Sosyal medya ve telefon mesajı yetmez
Son yıllarda, birçok kurumsal yapı, eylem ve etkinliklere katılım çağrılarının neredeyse büyük kısmını, sosyal medya, telefon, mesaj yöntemine döndü. Seçim sürecinde de bu yöntemle oy talebi yaygınlaştı. Avrupa’da ve Fransa’da da genç kuşaklar dışında sosyal medya ağını aktif kullanan bir seçmen kitlesine sahip olunmadığının, sosyal medya ağlarıyla, mesaj, telefon yöntemiyle oy kazanılamayacağını hep birlikte gördük!

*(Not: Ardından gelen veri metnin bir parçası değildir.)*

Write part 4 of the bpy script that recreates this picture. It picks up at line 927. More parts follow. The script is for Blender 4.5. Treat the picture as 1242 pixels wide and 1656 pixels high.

Marsilya’da HDP birinci parti
HDP’nin aldığı oy toplamı içerisinde Kürdistan’ın her şehrinden ve hatta Türkiyeli devrimci demokrat kesimlerden oy bulunuyor. Özellikle Paris’te oy kullanma sırasında aktif olan  Pazarcık, Elbistan, Muş Varto bölgelerinden seçmenin çabasının altını çizmekte fayda var. Seçmenini aktif olarak sandık başına taşıyan en aktif bölge Meclisi ise Normandiya oldu. Marsilya seçmenin tekrar HDP’yi birinci parti konumuna taşımasını da unutmamakta fayda var.
Bütün bu sürecin gösterdiği en temel nokta ise seçim çalışmasını yürüten kurumsal yapıların içinde çalışma yürüttüğü kitlelerle bağlarını yeniden gözden geçirmesi gerektiği ve halk toplantıları, mitingler bir seçim sürecinin temel çalışması olamayacağı asıl önemli olanın kitlelerle birebir iletişimin kurulması gerektiğini gerçeği karşımızda duruyor!

Fransız basınında seçim
Öte yandan Fransız basını seçimden bir gün önce Erdoğan’ın seçimle gitme olasılığının düşük olduğunu yazdı. Kimi yazarlar ve televizyon yorumcuları muhalefetin kazanması durumunda Erdoğan ve AKP’nin Ermenistan benzeri bir durum oluşturma ihtimalinden söz etti.
Le Monde ve Le Figaro seçim sonrası ise Erdoğan’ın zaferini ilan ettiğini, Erdoğan’ın bu zafer için bütün devlet olanaklarını kullandığını belirtti.
Fransa’dan Ağrı’ya gidip seçimi izleyen Fransız Komünist Parti heyetinin ölümle tehdit edilmesi ve gözaltına alınması haberlere yansıdı. HDP’nin tüm baskılara karşın barajı aşması da haberlerde yer buldu.